Les grandes civilisations se sont construites à partir de capacités de transport sûres et efficaces… Sur Terre, la maîtrise de la navigation a été un critère essentiel. L’Empire romain s’est constitué autour d’une « mare nostrum », une Méditerranée que ses navires contrôlaient. Les voies romaines étaient les artères de l’Empire construites pour atteindre ses frontières en 5 semaines maximum. Les zones les plus riches du monde actuel, les États-Unis, l’Europe, sont celles qui bénéficient d’un réseau dense de fleuves navigables. Tout cela parce que le transport fluvial a été le plus efficace – le moins coûteux – pour joindre les communautés humaines établies prioritairement sur les rives. Le rôle du transport côtier et fluvial dans l’essor des civilisations montre à quel point le coût du transport est capital dans l’histoire humaine. Starship change les paramètres du transport spatial dans notre orbite, et au-delà vers d’autres planètes, voire des nouveaux mondes…

Starship (et ses potentiels concurrents à venir) sera comparable à un tapis roulant vers l’orbite basse de la Terre… La chute vertigineuse des coûts de transport rend obsolètes les modèles existants. Les ingénieurs ont été obsédés pendant des décennies par la nécessité d’alléger les objets à envoyer dans l’espace – au milligramme près… Le choix des matériaux, la protection thermique, l’électronique embarqué, tout a gravité autour de la priorité donnée au poids. Chaque mission de la NASA par exemple était une prouesse de miniaturisation. On a pensé l’espace autour d’une contrainte qui n’existe plus avec Starship. Elon Musk avait prévenu en envoyant à bord du vol inaugural du Falcon Heavy en février 2018 une Tesla avec un mannequin d’astronaute au volant (et l’écran de la voiture affichait : « don’t panic »). Ce n’était pas juste une facétie. Or, le message ne semble pas avoir été entendu par les organismes publics coordonnant l’exploration spatiale. Le programme international Artemis entend renvoyer des astronautes sur la Lune avec l’objectif d’établir une base à long-terme. Mais il a été conçu avec l’ancienne mentalité : son Space Launch System utilise des fusées à usage unique et à capacité bien plus limitée. Le concept de Starship crève ce plafond en permettant – avec un coût analogue – d’envoyer beaucoup plus de matériel et donc de raccourcir les délais de construction d’une base. Et les fournisseurs de machines nécessaires à la construction d’une base lunaire – Caterpillar par exemple – auront moins d’efforts à fournir en R&D puisque le poids, la masse deviennent des critères secondaires…

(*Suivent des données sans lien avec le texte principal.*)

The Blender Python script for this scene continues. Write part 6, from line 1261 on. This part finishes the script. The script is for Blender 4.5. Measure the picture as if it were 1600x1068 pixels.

Les programmes gouvernementaux, d’Artemis à Ariane, ne semblent pas avoir saisi la révolution en cours. Ils pourraient rejoindre – faute de s’adapter en coopérant avec les acteurs privés plus innovants – le cimetière des éléphants industriels, de Motorola à Kodak en passant par Yahoo ou Polaroid… Le modèle économique de SpaceX fonctionne déjà grâce à sa capacité d’emport : la constellation Starlink de 3 457 satellites garantit l’accès à internet partout sur Terre.